You post a somewhat bizarre statement on a forum, you expect a chorus of agreement and approval from others (which does not materialise...no one has agreed with you on this at all), and when that does not happen and someone has the temerity to disagree with you...you throw a hissy fit!

You are free to post anything on here you want, like anyone else. But others are also free to challenge and disagree with you.

If that concept bothers you...then I would say that such forums are not for you.

I have not insulted you, called you bad names or been disrespectful. And yet what do you do...pathetically and childishly insult my manhood.

I have merely said that I find your assertions somewhat ridiculous and do not agree with them.

You...are a child. Run along now, the grown ups are talking.
 
I also saw this movie, and actually thought it was ok.

And when I got to that scene with De La Tour and Gambon in the house...it actually took me a while to realise it was De La Tour.
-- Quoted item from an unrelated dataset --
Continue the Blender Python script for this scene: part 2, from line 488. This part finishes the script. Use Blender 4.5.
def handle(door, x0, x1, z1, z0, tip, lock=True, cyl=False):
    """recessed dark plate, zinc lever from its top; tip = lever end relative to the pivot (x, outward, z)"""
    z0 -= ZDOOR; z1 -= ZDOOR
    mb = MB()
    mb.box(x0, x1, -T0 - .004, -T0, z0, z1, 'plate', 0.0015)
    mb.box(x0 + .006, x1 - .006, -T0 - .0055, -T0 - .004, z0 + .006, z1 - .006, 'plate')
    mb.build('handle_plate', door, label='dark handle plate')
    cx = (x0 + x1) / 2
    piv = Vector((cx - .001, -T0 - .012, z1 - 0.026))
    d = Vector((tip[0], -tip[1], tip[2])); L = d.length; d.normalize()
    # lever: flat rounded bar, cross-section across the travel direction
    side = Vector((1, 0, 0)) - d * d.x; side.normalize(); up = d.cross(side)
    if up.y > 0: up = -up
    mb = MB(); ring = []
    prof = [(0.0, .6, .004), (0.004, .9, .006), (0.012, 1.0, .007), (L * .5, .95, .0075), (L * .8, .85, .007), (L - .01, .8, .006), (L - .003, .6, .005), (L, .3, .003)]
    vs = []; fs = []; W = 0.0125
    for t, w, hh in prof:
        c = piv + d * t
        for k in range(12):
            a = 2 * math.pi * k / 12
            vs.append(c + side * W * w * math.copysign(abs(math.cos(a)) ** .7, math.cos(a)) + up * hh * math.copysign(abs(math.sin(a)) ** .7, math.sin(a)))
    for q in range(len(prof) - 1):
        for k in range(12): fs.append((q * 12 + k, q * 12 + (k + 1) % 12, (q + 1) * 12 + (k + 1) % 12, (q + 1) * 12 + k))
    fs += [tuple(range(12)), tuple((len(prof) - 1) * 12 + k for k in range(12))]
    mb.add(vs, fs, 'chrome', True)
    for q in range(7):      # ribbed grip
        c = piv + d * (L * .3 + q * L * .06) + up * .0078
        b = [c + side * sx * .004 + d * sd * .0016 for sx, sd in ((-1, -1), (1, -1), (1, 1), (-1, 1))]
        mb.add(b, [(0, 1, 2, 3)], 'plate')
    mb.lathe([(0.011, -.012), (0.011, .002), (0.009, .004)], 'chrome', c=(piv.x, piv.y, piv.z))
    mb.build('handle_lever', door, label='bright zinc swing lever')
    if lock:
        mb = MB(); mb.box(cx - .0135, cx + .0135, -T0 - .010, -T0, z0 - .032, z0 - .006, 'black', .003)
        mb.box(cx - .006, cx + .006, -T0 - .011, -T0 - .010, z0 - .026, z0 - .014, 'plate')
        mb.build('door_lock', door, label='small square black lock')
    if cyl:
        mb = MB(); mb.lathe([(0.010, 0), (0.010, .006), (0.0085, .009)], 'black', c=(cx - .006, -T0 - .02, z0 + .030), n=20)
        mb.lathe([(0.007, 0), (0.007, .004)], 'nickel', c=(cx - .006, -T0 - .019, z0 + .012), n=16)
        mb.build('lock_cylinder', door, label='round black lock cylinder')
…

Gambon is obviously more recognisable.

But for me the fact that I accepted the character without realising who the actor was, means that they have done their job properly.

Yes, once I realised who it was, there was a bit of an 'Oh...it's 'her' moment'.

But for someone to sit and think 'Ooohhh look, it's Ms Jones and the Singing Detective in an American movie...and the set even looks like Rising Damp(?)...and look...she's even making tea!'...is just totally bizarre!

I mean...British actors appearing in US movies...when did that start to happen!
 
Both Michael Gambon and Frances De La Tour are very accomplished performers with extensive CVs. I very much doubt the casting director was concerned that a tiny proportion of the worldwide audience would associate them with British TV roles they played in the '70s and '80s.